[Dataset records]
-------------------------
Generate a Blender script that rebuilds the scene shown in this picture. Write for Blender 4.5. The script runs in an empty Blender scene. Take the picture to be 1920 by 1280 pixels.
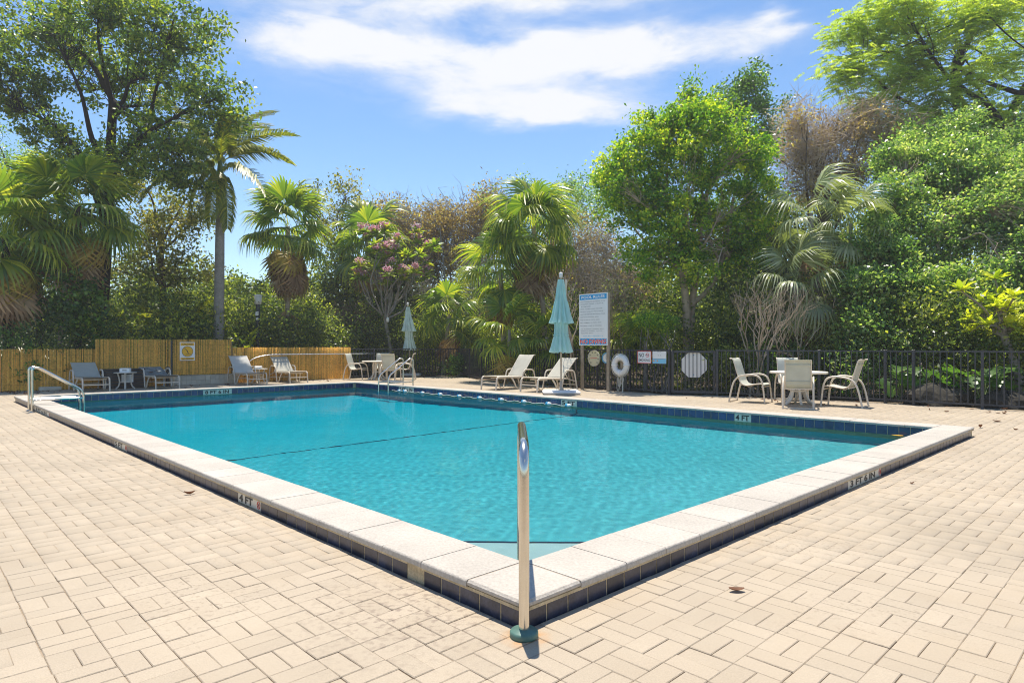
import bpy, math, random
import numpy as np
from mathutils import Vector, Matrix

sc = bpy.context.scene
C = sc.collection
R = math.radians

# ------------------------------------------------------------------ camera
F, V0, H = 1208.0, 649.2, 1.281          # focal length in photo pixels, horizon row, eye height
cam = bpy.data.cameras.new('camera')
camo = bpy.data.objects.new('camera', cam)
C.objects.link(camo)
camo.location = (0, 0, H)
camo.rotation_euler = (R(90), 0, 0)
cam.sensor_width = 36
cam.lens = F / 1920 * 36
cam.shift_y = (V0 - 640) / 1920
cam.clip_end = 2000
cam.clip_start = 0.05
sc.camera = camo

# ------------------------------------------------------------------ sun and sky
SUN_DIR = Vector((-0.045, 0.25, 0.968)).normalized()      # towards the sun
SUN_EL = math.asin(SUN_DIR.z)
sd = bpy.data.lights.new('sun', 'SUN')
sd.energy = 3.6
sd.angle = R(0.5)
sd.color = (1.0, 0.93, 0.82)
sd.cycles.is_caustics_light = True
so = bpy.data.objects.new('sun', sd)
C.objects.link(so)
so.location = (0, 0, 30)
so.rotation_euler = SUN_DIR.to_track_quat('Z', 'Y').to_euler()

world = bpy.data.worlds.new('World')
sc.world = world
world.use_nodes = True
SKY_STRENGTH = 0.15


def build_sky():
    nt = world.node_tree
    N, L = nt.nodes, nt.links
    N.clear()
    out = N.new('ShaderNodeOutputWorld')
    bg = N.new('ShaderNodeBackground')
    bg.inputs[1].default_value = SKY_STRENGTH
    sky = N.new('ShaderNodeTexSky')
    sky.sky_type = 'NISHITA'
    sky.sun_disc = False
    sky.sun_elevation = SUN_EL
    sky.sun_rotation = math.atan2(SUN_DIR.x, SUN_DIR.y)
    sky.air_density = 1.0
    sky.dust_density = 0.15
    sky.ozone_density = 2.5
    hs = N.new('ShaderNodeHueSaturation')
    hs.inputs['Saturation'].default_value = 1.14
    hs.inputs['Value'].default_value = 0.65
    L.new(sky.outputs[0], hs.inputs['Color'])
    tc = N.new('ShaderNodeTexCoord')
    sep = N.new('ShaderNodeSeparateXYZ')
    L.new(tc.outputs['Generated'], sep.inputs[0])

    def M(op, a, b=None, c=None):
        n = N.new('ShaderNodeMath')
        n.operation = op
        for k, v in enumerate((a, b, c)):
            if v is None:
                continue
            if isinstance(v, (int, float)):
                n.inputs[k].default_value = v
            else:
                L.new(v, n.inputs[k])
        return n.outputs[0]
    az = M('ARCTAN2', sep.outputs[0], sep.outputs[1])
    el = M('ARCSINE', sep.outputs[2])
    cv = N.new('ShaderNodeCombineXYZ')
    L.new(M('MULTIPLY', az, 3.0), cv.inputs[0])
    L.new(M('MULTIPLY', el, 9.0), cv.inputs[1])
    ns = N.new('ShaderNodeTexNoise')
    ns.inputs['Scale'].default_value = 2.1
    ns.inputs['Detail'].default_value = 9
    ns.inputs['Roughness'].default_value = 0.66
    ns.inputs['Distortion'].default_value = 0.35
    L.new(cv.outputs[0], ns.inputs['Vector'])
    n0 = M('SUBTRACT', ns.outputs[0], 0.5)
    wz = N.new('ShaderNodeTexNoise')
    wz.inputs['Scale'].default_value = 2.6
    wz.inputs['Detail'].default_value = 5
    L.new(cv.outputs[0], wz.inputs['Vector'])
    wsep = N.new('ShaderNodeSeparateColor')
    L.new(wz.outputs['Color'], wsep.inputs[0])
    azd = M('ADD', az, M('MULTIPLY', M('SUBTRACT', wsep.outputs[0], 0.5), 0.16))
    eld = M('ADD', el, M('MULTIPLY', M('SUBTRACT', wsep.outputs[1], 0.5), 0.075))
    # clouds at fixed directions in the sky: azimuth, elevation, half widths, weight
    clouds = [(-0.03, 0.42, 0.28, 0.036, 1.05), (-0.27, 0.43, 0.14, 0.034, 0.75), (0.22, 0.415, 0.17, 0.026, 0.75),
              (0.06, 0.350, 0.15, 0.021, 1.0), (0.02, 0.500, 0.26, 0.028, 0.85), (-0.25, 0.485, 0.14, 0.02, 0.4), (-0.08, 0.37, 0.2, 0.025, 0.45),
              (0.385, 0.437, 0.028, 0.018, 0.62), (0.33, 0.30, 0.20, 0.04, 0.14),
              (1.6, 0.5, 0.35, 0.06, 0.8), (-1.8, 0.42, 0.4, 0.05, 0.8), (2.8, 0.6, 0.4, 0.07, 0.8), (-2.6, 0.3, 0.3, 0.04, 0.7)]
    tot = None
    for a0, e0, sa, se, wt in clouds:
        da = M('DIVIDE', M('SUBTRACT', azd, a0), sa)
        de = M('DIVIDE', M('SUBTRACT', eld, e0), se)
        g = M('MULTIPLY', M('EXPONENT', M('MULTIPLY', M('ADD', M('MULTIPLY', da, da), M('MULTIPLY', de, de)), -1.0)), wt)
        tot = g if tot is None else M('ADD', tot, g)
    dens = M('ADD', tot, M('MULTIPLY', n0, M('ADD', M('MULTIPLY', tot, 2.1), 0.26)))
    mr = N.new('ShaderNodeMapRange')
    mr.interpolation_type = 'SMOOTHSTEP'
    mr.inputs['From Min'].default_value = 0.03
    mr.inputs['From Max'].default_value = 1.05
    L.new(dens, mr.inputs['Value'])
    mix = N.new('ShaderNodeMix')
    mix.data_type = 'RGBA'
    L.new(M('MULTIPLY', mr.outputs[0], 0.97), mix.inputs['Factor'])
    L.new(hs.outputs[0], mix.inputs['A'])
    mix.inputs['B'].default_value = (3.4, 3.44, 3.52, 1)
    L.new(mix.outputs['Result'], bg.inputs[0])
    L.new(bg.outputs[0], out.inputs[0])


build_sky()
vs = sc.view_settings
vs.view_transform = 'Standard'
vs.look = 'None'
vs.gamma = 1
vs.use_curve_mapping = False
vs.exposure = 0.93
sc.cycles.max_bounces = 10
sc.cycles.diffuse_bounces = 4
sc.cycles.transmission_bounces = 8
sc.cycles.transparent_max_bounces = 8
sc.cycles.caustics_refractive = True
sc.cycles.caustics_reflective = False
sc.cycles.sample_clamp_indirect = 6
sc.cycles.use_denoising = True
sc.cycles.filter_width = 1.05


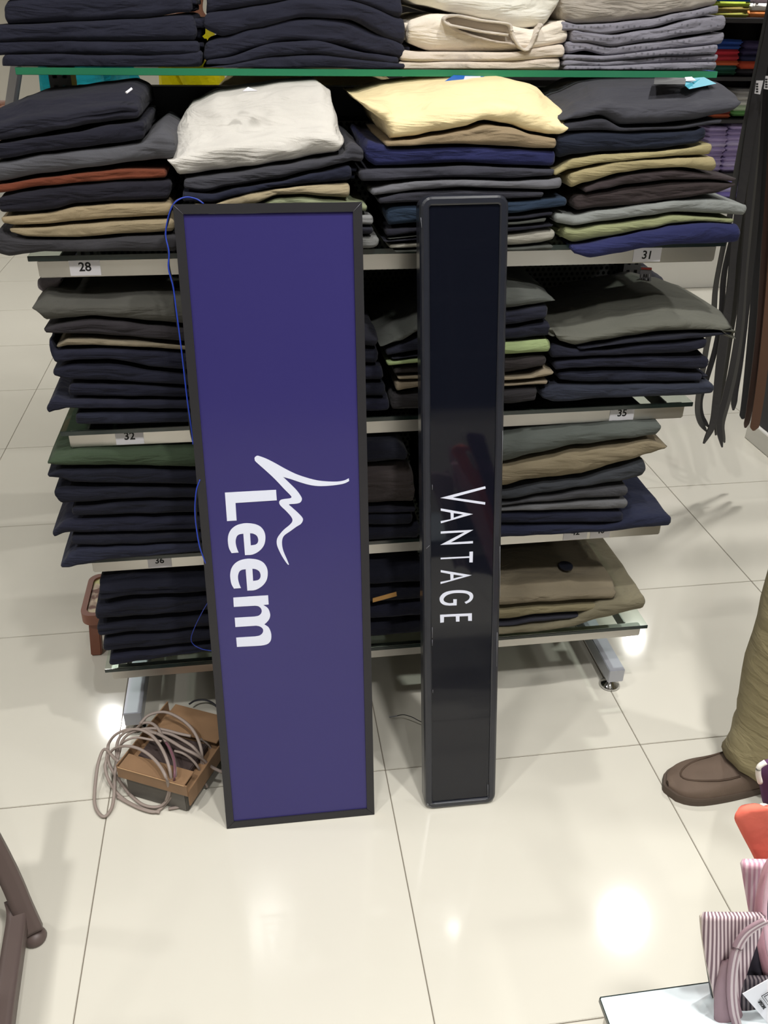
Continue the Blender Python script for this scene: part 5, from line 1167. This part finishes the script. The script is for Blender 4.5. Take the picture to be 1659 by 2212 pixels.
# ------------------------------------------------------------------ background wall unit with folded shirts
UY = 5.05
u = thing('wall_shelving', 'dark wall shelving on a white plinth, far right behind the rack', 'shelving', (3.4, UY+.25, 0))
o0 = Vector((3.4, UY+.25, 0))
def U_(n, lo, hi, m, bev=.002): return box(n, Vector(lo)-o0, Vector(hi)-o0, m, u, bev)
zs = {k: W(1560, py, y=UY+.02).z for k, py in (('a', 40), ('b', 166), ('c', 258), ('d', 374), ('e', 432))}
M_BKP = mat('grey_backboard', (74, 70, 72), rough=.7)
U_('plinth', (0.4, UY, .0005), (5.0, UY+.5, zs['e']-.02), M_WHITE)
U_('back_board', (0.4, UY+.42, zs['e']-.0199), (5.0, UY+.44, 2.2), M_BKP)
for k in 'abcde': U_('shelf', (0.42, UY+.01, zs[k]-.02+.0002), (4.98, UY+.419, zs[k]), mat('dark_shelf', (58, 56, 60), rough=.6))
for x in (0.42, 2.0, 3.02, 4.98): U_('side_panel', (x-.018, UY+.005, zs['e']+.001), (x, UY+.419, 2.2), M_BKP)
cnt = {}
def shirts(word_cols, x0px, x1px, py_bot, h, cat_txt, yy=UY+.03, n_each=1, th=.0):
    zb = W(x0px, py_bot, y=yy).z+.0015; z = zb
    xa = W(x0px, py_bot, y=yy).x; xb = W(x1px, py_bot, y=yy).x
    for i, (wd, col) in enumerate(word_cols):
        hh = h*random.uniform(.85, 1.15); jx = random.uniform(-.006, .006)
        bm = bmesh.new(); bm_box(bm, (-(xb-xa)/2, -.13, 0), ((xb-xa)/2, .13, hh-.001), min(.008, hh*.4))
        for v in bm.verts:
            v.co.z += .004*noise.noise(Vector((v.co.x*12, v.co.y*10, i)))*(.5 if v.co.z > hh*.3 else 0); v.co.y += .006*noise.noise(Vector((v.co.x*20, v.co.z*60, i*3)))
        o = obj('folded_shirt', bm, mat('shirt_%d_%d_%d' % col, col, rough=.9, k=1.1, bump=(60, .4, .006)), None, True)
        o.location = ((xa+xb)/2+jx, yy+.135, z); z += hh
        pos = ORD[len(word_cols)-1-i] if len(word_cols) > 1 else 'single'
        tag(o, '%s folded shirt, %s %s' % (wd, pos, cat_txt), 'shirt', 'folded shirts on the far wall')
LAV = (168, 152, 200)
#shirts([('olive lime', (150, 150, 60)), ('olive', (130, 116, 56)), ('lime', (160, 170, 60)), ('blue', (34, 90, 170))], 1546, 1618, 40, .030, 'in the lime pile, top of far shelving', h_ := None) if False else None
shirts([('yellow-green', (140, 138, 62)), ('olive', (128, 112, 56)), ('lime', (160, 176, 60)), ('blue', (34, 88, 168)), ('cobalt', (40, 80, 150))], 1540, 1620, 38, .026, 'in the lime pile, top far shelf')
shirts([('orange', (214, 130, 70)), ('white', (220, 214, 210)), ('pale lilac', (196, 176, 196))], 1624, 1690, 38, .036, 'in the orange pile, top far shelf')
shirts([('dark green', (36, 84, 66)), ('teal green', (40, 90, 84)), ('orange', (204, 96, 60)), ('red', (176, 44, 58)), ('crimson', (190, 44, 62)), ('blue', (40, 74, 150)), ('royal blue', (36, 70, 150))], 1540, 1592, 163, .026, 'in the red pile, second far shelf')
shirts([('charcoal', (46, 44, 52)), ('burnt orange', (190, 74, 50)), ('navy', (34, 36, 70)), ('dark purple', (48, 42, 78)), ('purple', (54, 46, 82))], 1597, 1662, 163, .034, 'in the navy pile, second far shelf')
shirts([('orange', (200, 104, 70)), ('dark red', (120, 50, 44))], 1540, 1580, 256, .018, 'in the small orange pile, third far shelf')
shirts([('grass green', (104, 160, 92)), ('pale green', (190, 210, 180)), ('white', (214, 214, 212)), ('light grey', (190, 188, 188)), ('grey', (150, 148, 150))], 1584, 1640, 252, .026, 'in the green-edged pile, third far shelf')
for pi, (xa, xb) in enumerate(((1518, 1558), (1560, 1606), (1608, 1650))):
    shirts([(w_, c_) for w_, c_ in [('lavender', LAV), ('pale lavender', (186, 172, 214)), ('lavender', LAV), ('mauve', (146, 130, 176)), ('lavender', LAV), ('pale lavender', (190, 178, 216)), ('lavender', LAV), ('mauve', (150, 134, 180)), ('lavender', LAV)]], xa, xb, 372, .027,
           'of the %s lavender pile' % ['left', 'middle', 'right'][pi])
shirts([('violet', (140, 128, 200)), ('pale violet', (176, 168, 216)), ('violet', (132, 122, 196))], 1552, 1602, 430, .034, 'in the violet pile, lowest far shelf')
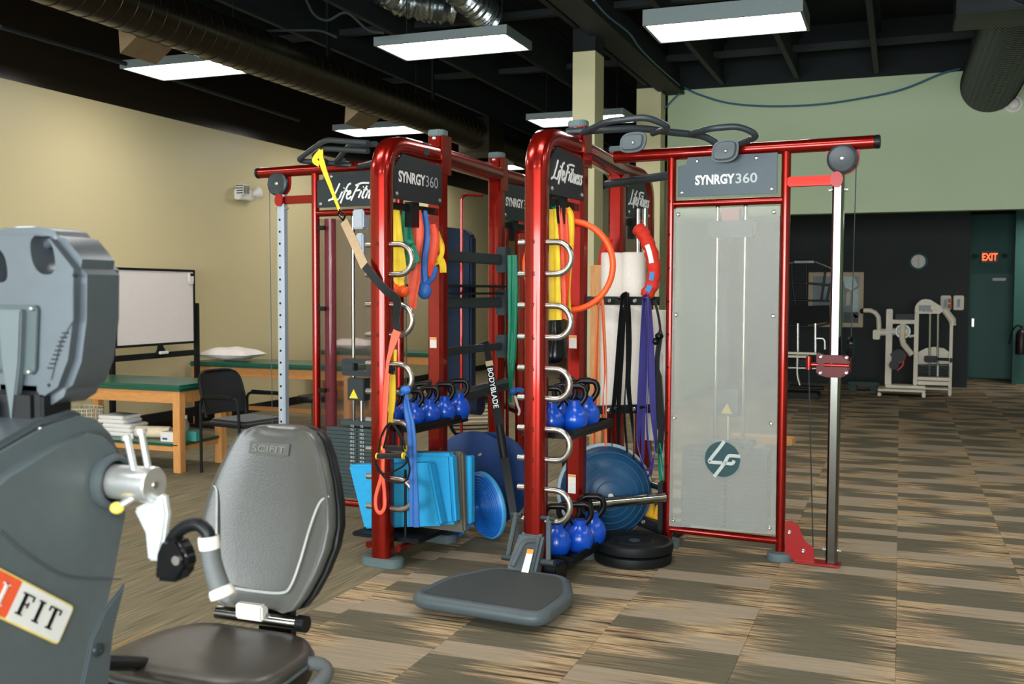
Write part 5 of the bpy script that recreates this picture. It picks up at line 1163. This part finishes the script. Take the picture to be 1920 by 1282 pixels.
-------------------------
Stated exercise:
Take the records from their first line through the line containing "R = math.radians" and please return exactly those lines, both ends included, minus the pictures.

Written answer:
Generate a Blender script that rebuilds the scene shown in this picture. Write for Blender 4.5. The script runs in an empty Blender scene. Take the picture to be 1920 by 1280 pixels.
import bpy, math, random
import numpy as np
from mathutils import Vector, Matrix

sc = bpy.context.scene
C = sc.collection
R = math.radians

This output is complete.